The nation of about 11 million people sparked the Arab Spring in 2011 when massive street demonstrations caused Mr. Ben Ali to resign and flee the country. Tunisia has largely avoided the violence and political chaos that has engulfed other nations in the region, with political parties with disparate ideologies embracing consensus.

Mr. Marzouki, who hails from Tunisia’s heartland, failed to woo a large percentage of the leftist and youth vote that went to a series of candidates in November’s primary, relying instead on a base of support outside the capital and Islamists wary of Mr. Essebsi’s political pedigree.

Expectations that Mr. Essebsi will win have raised concerns that Tunisia could take a step back toward one-party rule. Nida Tunis, which Mr. Essebsi created in 2012, won a plurality of seats in a parliamentary vote in October, beating Islamist party Ennahda, which secured the second-largest share of seats.

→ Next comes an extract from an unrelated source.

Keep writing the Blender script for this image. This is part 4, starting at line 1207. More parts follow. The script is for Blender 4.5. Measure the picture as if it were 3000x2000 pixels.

“To what extent this party will be able to nurture Tunisia’s newborn democratic structures without resorting to older regime modes of governance remains an open question,” Ms. Marks said.

Earlier on Sunday, voters lined up to cast their ballots at schools designated as polling centers.

They described their votes as being less about the candidate and more about the future of the nation they aspired to see. Samir Jouini, a 28-year-old banker, said he voted for Mr. Marzouki as the representative of Tunisia’s revolution.

“We did a revolution to be free and support human rights,” he said. “Human rights will win.”

Ahlam Souli, a 21-year-old economics student, said she was voting for Mr. Essebsi despite reservations about his political past, describing him as the better of “two bad options.”

“But with his experience, he could get things done,” she said. “We want jobs when we finish our education, better and cheaper transportation and security when we go out. That is what I’m concerned with.”